Una vez, cuando era niña, decidí alejarme de mi madre en un supermercado. Fue divertido durante unos treinta segundos, hasta que mi corazón empezó a latir con fuerza y me puse a llorar. Mi mente se quedó en blanco y me sentí terriblemente conmocionada.
Esto es el polo opuesto de lo que le ocurrió al niño Jesús cuando María y José lo encontraron en el templo. A diferencia de mí, Él estaba bastante sereno y verbal cuando María y José lo encontraron en el templo.
Es fácil restarle importancia a la diferencia diciendo que Él es Dios y yo no. Pero creo que hay más. Entonces, ¿cuál es exactamente la diferencia?
Lloré porque tenía miedo, porque temía haber perdido a mi mamá, que hasta ese momento había sido una fuente de seguridad. Esta unión amorosa entre nosotras realmente se puede romper. Y ese pensamiento era aterrador.

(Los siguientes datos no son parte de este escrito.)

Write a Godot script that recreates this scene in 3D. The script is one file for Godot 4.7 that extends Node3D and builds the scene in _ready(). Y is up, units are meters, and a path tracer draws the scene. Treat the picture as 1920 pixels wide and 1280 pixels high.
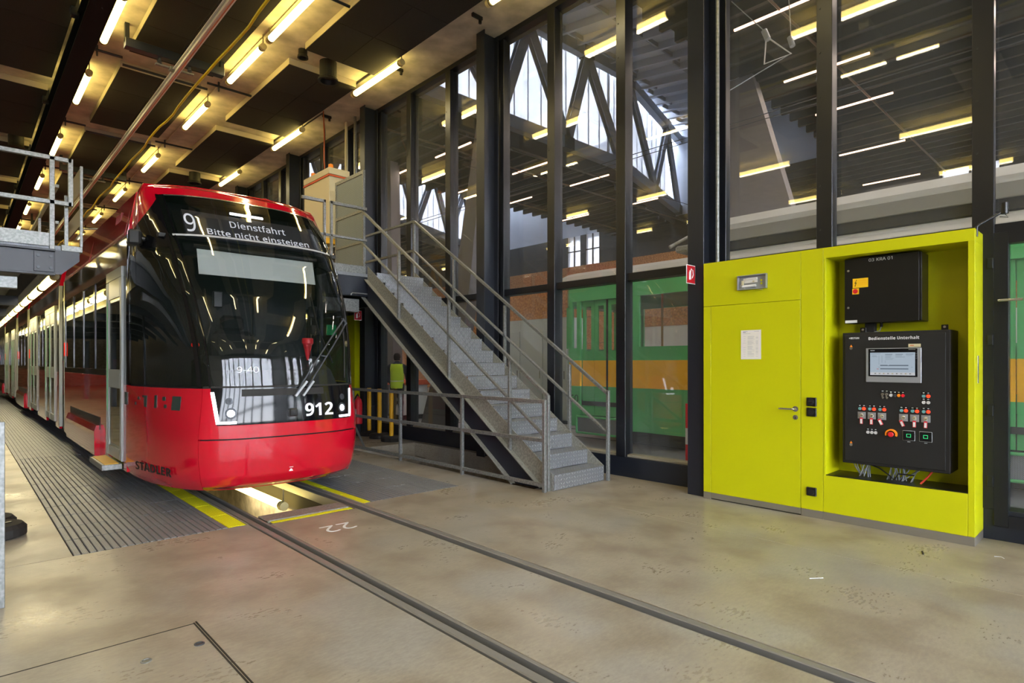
extends Node3D

# ---------------------------------------------------------------- mesh builder
class MB:
	var v := PackedVector3Array()
	var n := PackedVector3Array()
	var uv := PackedVector2Array()
	func put(a: Vector3, na: Vector3, t := Vector2.ZERO) -> void:
		v.append(a); n.append(na); uv.append(t)
	func tri(a: Vector3, b: Vector3, c: Vector3) -> void:   # counter-clockwise seen from outside
		var q := (b - a).cross(c - a)
		if q.length_squared() < 1e-16:
			return
		q = q.normalized()
		put(a, q); put(c, q); put(b, q)
	func trin(a: Vector3, b: Vector3, c: Vector3, na: Vector3, nb: Vector3, nc: Vector3) -> void:
		put(a, na); put(c, nc); put(b, nb)
	func quad(a: Vector3, b: Vector3, c: Vector3, d: Vector3) -> void:
		var q := (b - a).cross(d - a).normalized()
		put(a, q, Vector2(0, 1)); put(c, q, Vector2(1, 0)); put(b, q, Vector2(1, 1))
		put(a, q, Vector2(0, 1)); put(d, q, Vector2(0, 0)); put(c, q, Vector2(1, 0))
	func box(c: Vector3, s: Vector3, b := Basis.IDENTITY, ch := 0.0) -> MB:
		var h := s * 0.5
		var k: float = min(ch, min(h.x, min(h.y, h.z)) * 0.9)
		if k <= 0.0:
			var p := []
			for i in 8:
				p.append(c + b * Vector3(h.x if i & 1 else -h.x, h.y if i & 2 else -h.y, h.z if i & 4 else -h.z))
			quad(p[4], p[5], p[7], p[6]); quad(p[1], p[0], p[2], p[3])
			quad(p[5], p[1], p[3], p[7]); quad(p[0], p[4], p[6], p[2])
			quad(p[6], p[7], p[3], p[2]); quad(p[0], p[1], p[5], p[4])
			return self
		var X := []
		for i in 8:
			var sg := Vector3(1 if i & 1 else -1, 1 if i & 2 else -1, 1 if i & 4 else -1)
			var e := []
			for ax in 3:
				var q := h - Vector3(k, k, k)
				q[ax] = h[ax]
				e.append(c + b * (q * sg))
			X.append(e)
		var F := [[2, 4, 5, 7, 6], [2, 1, 0, 2, 3], [0, 5, 1, 3, 7], [0, 0, 4, 6, 2], [1, 6, 7, 3, 2], [1, 0, 1, 5, 4]]
		for f in F:
			quad(X[f[1]][f[0]], X[f[2]][f[0]], X[f[3]][f[0]], X[f[4]][f[0]])
		var mid := c
		for ax in 3:
			var u := (ax + 1) % 3
			var w := (ax + 2) % 3
			for i in 8:
				if i & (1 << ax):
					continue
				var j := i | (1 << ax)
				var a: Vector3 = X[i][u]
				var a2: Vector3 = X[j][u]
				var d: Vector3 = X[i][w]
				var d2: Vector3 = X[j][w]
				if (a2 - a).cross(d - a).dot((a + d2) * 0.5 - mid) > 0:
					quad(a, a2, d2, d)
				else:
					quad(a, d, d2, a2)
		for i in 8:
			var a: Vector3 = X[i][0]
			var d: Vector3 = X[i][1]
			var e: Vector3 = X[i][2]
			if (d - a).cross(e - a).dot(a - mid) > 0:
				tri(a, d, e)
			else:
				tri(a, e, d)
		return self
	func lohi(a: Vector3, b: Vector3, ch := 0.0) -> MB:
		return box((a + b) * 0.5, (b - a).abs(), Basis.IDENTITY, ch)
	func bar(a: Vector3, b: Vector3, w: float, h: float, up := Vector3.UP, ch := 0.0) -> MB:  # w across, h along up
		var z := (b - a).normalized()
		if absf(z.dot(up)) > 0.98:
			up = Vector3.FORWARD if absf(z.z) < 0.9 else Vector3.RIGHT
		var x := up.cross(z).normalized()
		var y := z.cross(x).normalized()
		return box((a + b) * 0.5, Vector3(w, h, a.distance_to(b)), Basis(x, y, z), ch)
	func ring(c: Vector3, x: Vector3, y: Vector3, r: float, seg: int) -> Array:
		var o := []
		for i in seg:
			var t := TAU * i / seg
			o.append(c + (x * cos(t) + y * sin(t)) * r)
		return o
	func cyl(a: Vector3, b: Vector3, r0: float, r1 := -1.0, seg := 12, caps := true) -> MB:
		if r1 < 0:
			r1 = r0
		var z := (b - a).normalized()
		var x := (Vector3.UP if absf(z.y) < 0.9 else Vector3.RIGHT).cross(z).normalized()
		var y := z.cross(x)
		var A := ring(a, x, y, r0, seg)
		var B := ring(b, x, y, r1, seg)
		for i in seg:
			var j := (i + 1) % seg
			var ni := (x * cos(TAU * i / seg) + y * sin(TAU * i / seg)).normalized()
			var nj := (x * cos(TAU * j / seg) + y * sin(TAU * j / seg)).normalized()
			trin(A[i], A[j], B[j], ni, nj, nj)
			trin(A[i], B[j], B[i], ni, nj, ni)
			if caps:
				tri(b, B[i], B[j])
				tri(a, A[j], A[i])
		return self
	func tube(p: Array, r: float, seg := 8) -> MB:
		var rings := []
		var norms := []
		var up := Vector3.UP
		for i in p.size():
			var z: Vector3 = (p[min(i + 1, p.size() - 1)] - p[max(i - 1, 0)]).normalized()
			if absf(z.dot(up)) > 0.95:
				up = Vector3.RIGHT if absf(z.x) < 0.7 else Vector3.FORWARD
			var x := up.cross(z).normalized()
			var y := z.cross(x)
			up = y
			rings.append(ring(p[i], x, y, r, seg))
			var nn := []
			for k in seg:
				nn.append(x * cos(TAU * k / seg) + y * sin(TAU * k / seg))
			norms.append(nn)
		for i in p.size() - 1:
			for k in seg:
				var j := (k + 1) % seg
				trin(rings[i][k], rings[i][j], rings[i + 1][j], norms[i][k], norms[i][j], norms[i + 1][j])
				trin(rings[i][k], rings[i + 1][j], rings[i + 1][k], norms[i][k], norms[i + 1][j], norms[i + 1][k])
		for k in range(1, seg - 1):
			tri(rings[0][0], rings[0][k + 1], rings[0][k])
			tri(rings[-1][0], rings[-1][k], rings[-1][k + 1])
		return self
	func lathe(c: Vector3, prof: Array, seg := 20, axis := Vector3.UP) -> MB:  # prof of (radius, along axis)
		var x := (Vector3.UP if absf(axis.y) < 0.9 else Vector3.RIGHT).cross(axis).normalized()
		var y := axis.cross(x)
		for i in prof.size() - 1:
			var A := ring(c + axis * prof[i].y, x, y, prof[i].x, seg)
			var B := ring(c + axis * prof[i + 1].y, x, y, prof[i + 1].x, seg)
			for k in seg:
				var j := (k + 1) % seg
				quad(A[k], A[j], B[j], B[k]) if prof[i].x > 1e-6 else tri(A[k], B[j], B[k])
		return self
	func prism(poly: PackedVector2Array, o: Vector3, x: Vector3, y: Vector3, depth: float) -> MB:  # extrude along x cross y
		var z := x.cross(y).normalized() * depth
		if Geometry2D.is_polygon_clockwise(poly):
			poly.reverse()
		var t := Geometry2D.triangulate_polygon(poly)
		for i in range(0, t.size(), 3):
			var q := []
			for k in 3:
				q.append(o + x * poly[t[i + k]].x + y * poly[t[i + k]].y)
			if (q[1] - q[0]).cross(q[2] - q[0]).dot(z) < 0:
				var s = q[1]; q[1] = q[2]; q[2] = s
			tri(q[0] + z, q[1] + z, q[2] + z)
			tri(q[0], q[2], q[1])
		for i in poly.size():
			var a := poly[i]
			var b := poly[(i + 1) % poly.size()]
			var A := o + x * a.x + y * a.y
			var B := o + x * b.x + y * b.y
			quad(A, B, B + z, A + z)
		return self
	func mesh() -> ArrayMesh:
		var a := []
		a.resize(Mesh.ARRAY_MAX)
		a[Mesh.ARRAY_VERTEX] = v
		a[Mesh.ARRAY_NORMAL] = n
		a[Mesh.ARRAY_TEX_UV] = uv
		var m := ArrayMesh.new()
		m.add_surface_from_arrays(Mesh.PRIMITIVE_TRIANGLES, a)
		return m

# ---------------------------------------------------------------- scene helpers
var M := {}
var used := {}

func hexc(h: String) -> Color:
	return Color.html(h)

func mat(key: String, col: String, rough := 0.6, metal := 0.0, spec := 0.5) -> StandardMaterial3D:
	var m := StandardMaterial3D.new()
	m.resource_name = key
	m.albedo_color = hexc(col)
	m.roughness = rough
	m.metallic = metal
	m.metallic_specular = spec
	M[key] = m
	return m

func glow(key: String, col: String, emit: Color, e: float) -> StandardMaterial3D:
	var m := mat(key, col, 0.4)
	m.emission_enabled = true
	m.emission = emit
	m.emission_energy_multiplier = e
	return m

func glass(key: String, col: String, alpha: float, rough := 0.02) -> StandardMaterial3D:
	var m := mat(key, col, rough)
	m.albedo_color.a = alpha
	m.transparency = BaseMaterial3D.TRANSPARENCY_ALPHA
	m.cull_mode = BaseMaterial3D.CULL_DISABLED
	return m

func noise_tex(fr: float, oct: int, lo: Color, hi: Color, size := 512, sd := 1, mid := -1.0, midc := Color.WHITE, kind := FastNoiseLite.TYPE_SIMPLEX_SMOOTH) -> NoiseTexture2D:
	var f := FastNoiseLite.new()
	f.seed = sd
	f.noise_type = kind
	f.frequency = fr
	f.fractal_octaves = oct
	var t := NoiseTexture2D.new()
	t.width = size; t.height = size
	t.seamless = true
	t.noise = f
	var g := Gradient.new()
	g.set_color(0, lo); g.set_color(1, hi)
	if mid >= 0:
		g.add_point(mid, midc)
	t.color_ramp = g
	return t

func tri_tex(m: StandardMaterial3D, t: Texture2D, scale: float, what := "albedo") -> void:
	m.uv1_triplanar = true
	m.uv1_world_triplanar = true
	m.uv1_scale = Vector3.ONE * scale
	if what == "albedo":
		m.albedo_texture = t
	elif what == "rough":
		m.roughness_texture = t
		m.roughness_texture_channel = BaseMaterial3D.TEXTURE_CHANNEL_GRAYSCALE
	elif what == "height":
		m.heightmap_enabled = true
		m.heightmap_texture = t

func numbered(called: String) -> String:
	if not used.has(called):
		used[called] = 0
		return called
	used[called] += 1
	return "%s_%03d" % [called, used[called]]

func tag(o: Node, label: String, category: String, group := "") -> Node:
	o.set_meta("label", label)
	o.set_meta("category", category)
	if group:
		o.set_meta("group", group)
	return o

func thing(called: String, label: String, category: String, at := Vector3.ZERO, group := "", turn := 0.0) -> Node3D:
	var o := Node3D.new()
	o.name = numbered(called)
	add_child(o)
	o.position = at
	o.rotation.y = turn
	tag(o, label, category, group)
	return o

func setting(called: String) -> Node3D:
	var o := Node3D.new()
	o.name = numbered(called)
	add_child(o)
	o.set_meta("kind", "structure")
	return o

# a part; what is an MB or a Mesh. World coordinates when the parent sits at the origin, else own.
func obj(called: String, what, m: Material, parent: Node = null) -> MeshInstance3D:
	var o := MeshInstance3D.new()
	o.mesh = what.mesh() if what is MB else what
	o.material_override = m
	if parent == null or parent == self:
		o.name = numbered(called)
		add_child(o)
	else:
		o.name = called
		parent.add_child(o, true)
	return o

func struct(called: String, what, m: Material) -> MeshInstance3D:
	var o := obj(called, what, m)
	o.set_meta("kind", "structure")
	return o

func dup(root: Node3D, at: Vector3, label := "", turn := 1e9) -> Node3D:
	var r: Node3D = root.duplicate()
	r.name = numbered(str(root.name).rstrip("0123456789").trim_suffix("_"))
	add_child(r)
	r.position = at
	if turn < 1e8:
		r.rotation.y = turn
	if label:
		r.set_meta("label", label)
	return r

func nb() -> MB:
	return MB.new()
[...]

En cambio, el niño Jesús estaba completamente seguro. Pero ¿cómo? Cristo estaba completamente seguro en su familia divina. Desde toda la eternidad, Él mora con el Padre y el Espíritu Santo; las tres personas están unidas en un vínculo que trasciende tanto el tiempo como el espacio. Y nada en el mundo puede separarlo o destruirlo.
Aquí radica un gran misterio: que Dios, en Su Encarnación, eligió no sólo tomar carne humana, sino también asumir una familia humana para poder salvar no sólo a nosotros como individuos caídos, sino también a nuestras familias rotas, injertándolas en Sí mismo e incorporando incluso nuestras familias a Su Familia Divina.
Es por esto que nos regocijamos en la temporada de Navidad aun cuando estemos separados física o espiritualmente de nuestras familias terrenales y nuestro corazón anhela estar unidos con nuestros seres queridos.
Podemos esperar que Dios, que dio su vida por nosotros, nos una nuevamente en su banquete celestial, donde enjugará toda lágrima de nuestros ojos, donde no habrá más muerte ni llanto, lamentos ni dolor, cuando el hijo pródigo regrese, lo perdido sea encontrado y toda carne vea la salvación de nuestro Dios.